**GIVEN REQUEST:** From the entries below, copy every line that holds the word "Keep".

**GIVEN RECORDS:**
● ● ● ● ●
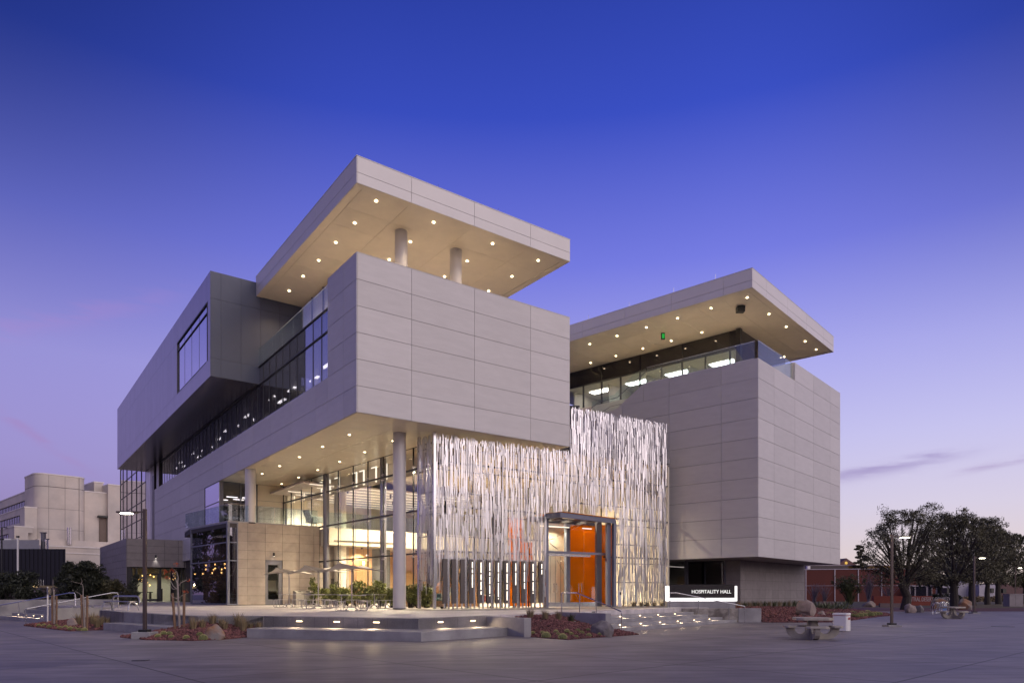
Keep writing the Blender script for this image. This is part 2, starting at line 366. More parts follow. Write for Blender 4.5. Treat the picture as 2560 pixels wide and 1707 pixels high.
# ================================================================ SETTING
struct(MB().quad((-1500, -400, 0), (1500, -400, 0), (1500, 2500, 0), (-1500, 2500, 0)).build('plaza', M['plaza']))
def tz(x, y):
    return max(.66, .70 + .0109 * (y - 25)) if y < 36 else min(.98, .82 + .004 * (y - 36))
TP = [(-20.35, 34.7), (-17.69, 32.1), (-12.29, 27.6), (-9.8, 27.74), (-3.39, 25.55), (-.83, 28.4), (.30, 29.6), (2.2, 32), (2.48, 31.6), (9.72, 40.4), (11.3, 40.4), (11.3, 48), (4, 62), (-20, 100), (-60, 100), (-50, 62), (-33.9, 44.6 + 4.9), (-31.4, 47.2), (-24.5, 41.1), (-22.6, 40.6)]
def slab(name, poly, zf, z0, m):
    bm = bmesh.new(); vs = [bm.verts.new((x, y, zf(x, y))) for x, y in poly]; f = bm.faces.new(vs)
    if f.normal.z < 0: f.normal_flip()
    f.normal_update()
    if f.normal.z < 0: bmesh.ops.reverse_faces(bm, faces=[f])
    ret = bmesh.ops.triangulate(bm, faces=bm.faces[:])
    # subdivide so the surface follows the slope function
    for _ in range(3):
        bmesh.ops.subdivide_edges(bm, edges=[e for e in bm.edges if e.calc_length() > (1.2 if 'gravel' in name else 6)], cuts=2)
        bmesh.ops.triangulate(bm, faces=bm.faces[:])
    for v in bm.verts: v.co.z = zf(v.co.x, v.co.y)
    if z0 is not None:
        be = [e for e in bm.edges if e.is_boundary]
        r = bmesh.ops.extrude_edge_only(bm, edges=be)
        for v in [g for g in r['geom'] if isinstance(g, bmesh.types.BMVert)]: v.co.z = z0
    me = bpy.data.meshes.new(name); bm.to_mesh(me); bm.free(); me.materials.append(m)
    o = bpy.data.objects.new(name, me); COL.objects.link(o); return o
struct(slab('terrace', TP, tz, -.05, M['terrace']))
# darker paving strip along the screen
struct(slab('entry_path', [EF.p(-2.0, -1.5), EF.p(4.4, -3.4), EF.p(7.5, -4.3), (8.9, 40.6), (9.5, 41.5), EF.p(17.2, -.9), EF.p(17.2, 2), EF.p(-2.0, 2)], lambda x, y: tz(x, y) + .006, None, M['entry']))
def conc(name, polys, m=None, parent=None, bev=.012):
    mb = MB()
    for poly, z0, z1 in polys: mb.prism(poly, z0, z1)
    return mb.build(name, m or M['concrete'], parent, bevel=bev)
off = lambda p, d, s: (p[0] + d[0] * s, p[1] + d[1] * s)
# seat steps: a lower tier in front of the terrace wall, and the coping edge of the terrace
zl = .325
c1_, c2_ = (-3.07, 23.79), (-3.39, 25.55)
def edge_strip(name, pts, w, z0, z1f, m=M['concrete'], side=1):
    mb = MB()
    for i in range(len(pts) - 1):
        a, b = pts[i], pts[i + 1]
        mb.wall(a, b, w * side, z0, z1f)
    return struct(mb.build(name, m, bevel=.012))
struct(conc('seat_step', [([(-9.84, 26.1), c1_, (-.12, 27.1), (-.83, 28.36), c2_, (-9.8, 27.7)], -.02, zl)]))
struct(conc('seat_step', [([(-18.3, 31.5), (-12.9, 26.95), (-12.25, 27.6), (-17.69, 32.1)], -.02, zl)]))
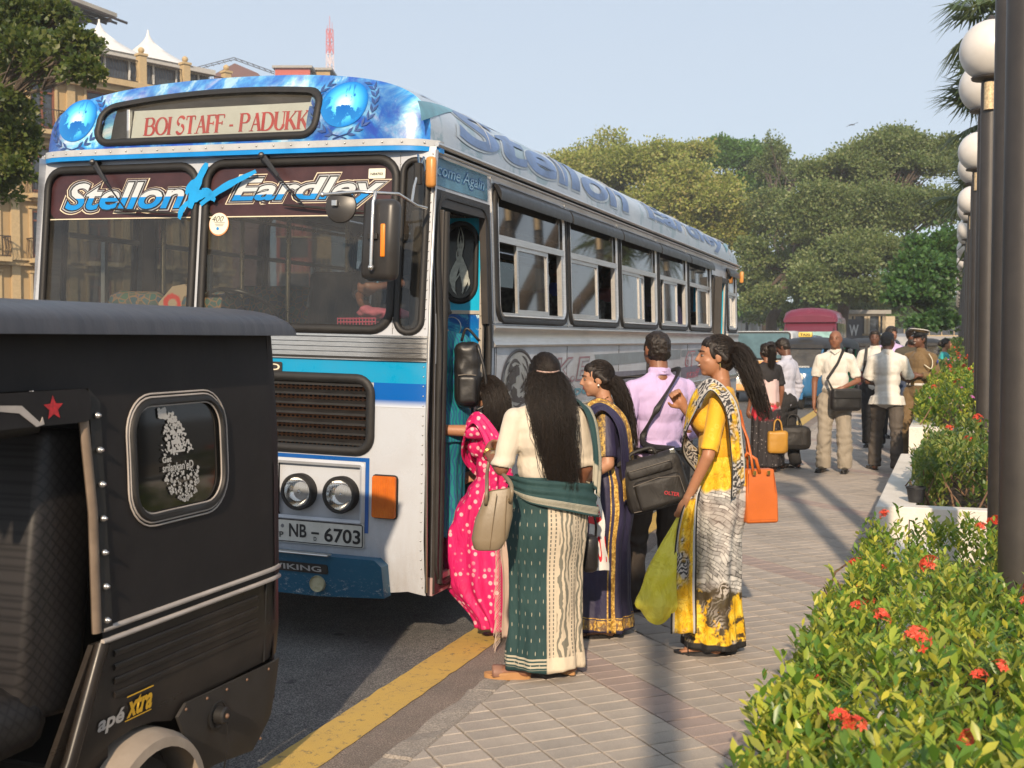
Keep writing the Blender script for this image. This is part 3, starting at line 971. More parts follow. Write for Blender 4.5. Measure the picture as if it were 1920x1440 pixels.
bush('bush with orange and pink flowers right behind the officer', 14.3, 17.2, .16, 1.5, 1.30, .76, 6000, 0, .07, 18, 22, pink=10, soft=.16)
bush('far bush thick with red flowers below the lamp posts', 17.8, 23, .3, 2.0, 1.38, .88, 7000, 0, .08, 19, 60, True, pink=20)
bush('farther flowering bush near the woman in turquoise', 23, 30, .45, 2.2, 1.45, .88, 7000, 0, .09, 20, 60, True, pink=20)
bush('most distant low bush along the lamp row', 30.5, 60, .7, 2.8, 1.7, .98, 9000, 0, .14, 21, 60, True)
# small black pot on the ledge
t = thing('plant_pot', 'small black plastic pot on the planter ledge', 'pot', (-.03, 7.86, .651))
mb = MB(); mb.lathe([(.045, 0), (.058, .085), (.063, .087), (.063, .1), (.054, .1), (.05, .02), (.001, .02)], 20, cap=False); mb.build('pot', mat('black_plastic', (.02, .02, .022), .45), t, smooth=40)
mb = MB(); mb.lathe([(.001, .08), (.053, .08)], 20, cap=False); mb.build('soil', SOIL, t)
# ================================================================== the bus
BUS = thing('bus', 'old white and blue bus with painted headboard boarding passengers at the kerb', 'bus', (-2.53, 5.62, 0))
BUS.scale = (1, .984, 1)
BUS.rotation_euler = (0, R(1.4), 0)
W = 2.64
def yf(x, z=1.5):
 u = min(1.0, abs((x + W / 2) / (W / 2)))
 y = -.045 + .02 * u * u + .03 * u ** 14
 if z > 1.72: y += .07 * (z - 1.72)
 if z < .62: y += .25 * (.62 - z) ** 1.5
 return y
def xs(z):
 return -.05 * max(0, z - 1.75)
F = lambda u, v, d=0: (u, yf(u, v) - d, v)
CUTX = fr(-W, 0, .11) + [-.015, -.03, -.045, -.06, -.08, -.10, -.13, -.17, -.21, -W + .015, -W + .03, -W + .045, -W + .06, -W + .08, -W + .1, -W + .13, -W + .17]
_sheet = sheet
def sheet(name, outer, holes, fn, *a, **k):
 return _sheet(name, outer, holes, fn, *a, cuts=CUTX if fn is F else None, **k)
SK = lambda u, v, d=0: (xs(v) + d, u, v)                       # kerb side
SF = lambda u, v, d=0: (-W - xs(v) - d, u, v)                  # far side
def roofz(x):
 u = min(1.0, abs(x + W / 2) / (W / 2 - .045))
 return 2.76 + .44 * max(0.0, 1 - u ** 2.2) ** .29
# paint
def bus_paint(name, c, rough=.3, dirt=(.25, .2, .16), amt=.35, bumpy=.03):
 g = N(name)
 n = g.noise(2.2, 7, .7); st = g.noise(4, 5, .7, g.map((6, 6, .7)))
 f = g.math('MULTIPLY', g.ramp(n, [(.45, 0.0), (.85, 1.0)]), amt)
 z = g.sep()[2]
 low = g.math('MULTIPLY', g.n('MapRange', clamp=True, i={0: z, 1: .85, 2: .3}).outputs[0], g.ramp(st, [(.3, .1), (.7, .8)]))
 f = g.math('ADD', f, g.math('MULTIPLY', low, .55), True)
 sc = g.ramp(g.noise(30, 6, .8, g.map((1, 1, 4))), [(.70, 0.0), (.74, .6)])
 col = g.mix(f, c, dirt); col = g.mix(g.math('MULTIPLY', sc, low), col, (.07, .05, .04))
 g.set(col, g.ramp(n, [(.3, rough - .08), (.8, rough + .15)]))
 g.bump(g.noise(1.6, 2, .5), bumpy, .05)
 return g.m
PWHITE = bus_paint('bus_white', (.47, .50, .55), .26)
PCYAN = bus_paint('bus_cyan', (.0, .27, .50), .28, amt=.12)
PBLUE = bus_paint('bus_blue', (.0, .08, .33), .28, amt=.12)
def metal(name, c, rough, streak=(1, 1, 30), amt=.25, bumpv=.15):
 g = N(name)
 n = g.noise(5, 6, .7, g.map(streak)); m = g.noise(1.5, 5, .6)
 col = g.mix(g.ramp(n, [(.3, .0), (.8, .6)]), c, tuple(x * .55 for x in c)); col = g.mix(g.ramp(m, [(.45, 0.0), (.8, amt)]), col, (.20, .165, .13))
 g.set(col, g.ramp(n, [(.3, rough - .06), (.8, rough + .16)]), .9)
 g.bump(n, bumpv, .002)
 return g.m
CHROME = metal('chrome_trim', (.72, .70, .67), .16, (3, 1, 40), .2, .05)
ALU = metal('aluminium_trim', (.72, .71, .69), .36, (1, .5, 18))
g = N('side_sheet')
n = g.noise(6, 7, .7, g.map((1, .6, 8))); m = g.noise(1.1, 5, .65); v = g.noise(.8, 3, .5)
col = g.ramp(n, [(.3, (.44, .47, .52)), (.75, (.62, .65, .70))])
col = g.mix(g.ramp(m, [(.42, 0.0), (.75, .55)]), col, (.23, .20, .18))
g.set(col, g.ramp(n, [(.3, .30), (.8, .5)]), .15)
g.bump(g.noise(2.2, 3, .5), .12, .05)
SIDE = g.m
RUB = mat('black_rubber', (.012, .011, .0105), .6, var=.3, nscale=12, bump=.3, bscale=60, bdist=.003)
VISM = mat('visor_plastic', (.016, .015, .015), .34, var=.35, nscale=14, bump=.15, bscale=30)
GLW = glass('windscreen_glass', (.66, .68, .66), .62, .012, dirt=.07)
GLS = glass('side_window_glass', (.20, .22, .22), .9, .03, dirt=.08)
INT = mat('interior_dark', (.035, .032, .030), .8, var=.3)
INTL = mat('interior_panel', (.20, .19, .175), .6, var=.2)
WHT = mat('white_sticker', (.52, .55, .57), .4, var=.05)
BLUS = mat('blue_sticker', (.0, .22, .60), .4, var=.12)
MAR = mat('maroon_band', (.045, .016, .018), .4, var=.3)
CREAM = mat('cream_outline', (.70, .62, .45), .4, var=.12)
SILV = mat('silver_outline', (.50, .52, .52), .35, .3, var=.2)
BLK = mat('black_ink', (.012, .012, .013), .5)
NAVYI = mat('navy_ink', (.03, .07, .22), .4, var=.25)
ST = (.12, .25)
wsR = rrect(-1.405, 1.75, -.215, 2.675, .11, 6)
wsL = rrect(-2.56, 1.75, -1.475, 2.665, .11, 6)
qw = rrect(-.178, 1.74, -.040, 2.665, .065, 6)
# front skin: white with openings
bm_h = [wsR, wsL, qw]
arch = []
outer = [(-W + .0, .36), (-2.30, .30), (-.32, .30), (-.10, .33), (-.005, .31), (-.005, 2.74), (-W, 2.74)]
gr_o = rrect(-2.30, 1.085, -.315, 1.482, .085, 6)
hpK = rrect(-.885, .700, -.365, 1.005, .02, 2); hpF = rrect(-2.255, .700, -1.735, 1.005, .02, 2)
cutx = CUTX
def skin(name, outer, holes, fn, m, parent, cx, cz, smooth=35):
 bm = fill2d(outer, holes, cx, cz)
 for v in bm.verts: v.co = V(fn(v.co.x, v.co.y, 0))
 me = bpy.data.meshes.new(name); bm.to_mesh(me); bm.free()
 return link(name, me, m, parent, smooth=smooth)
fp = skin('front_panel', outer, bm_h + [gr_o, hpK, hpF], F, PWHITE, BUS, cutx, (.45, .62, 1.0, 1.72, 2.2))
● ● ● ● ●
**SOLUTION TO THE PROBLEM:**
Keep writing the Blender script for this image. This is part 2, starting at line 366. More parts follow. Write for Blender 4.5. Treat the picture as 2560 pixels wide and 1707 pixels high.
Keep writing the Blender script for this image. This is part 3, starting at line 971. More parts follow. Write for Blender 4.5. Measure the picture as if it were 1920x1440 pixels.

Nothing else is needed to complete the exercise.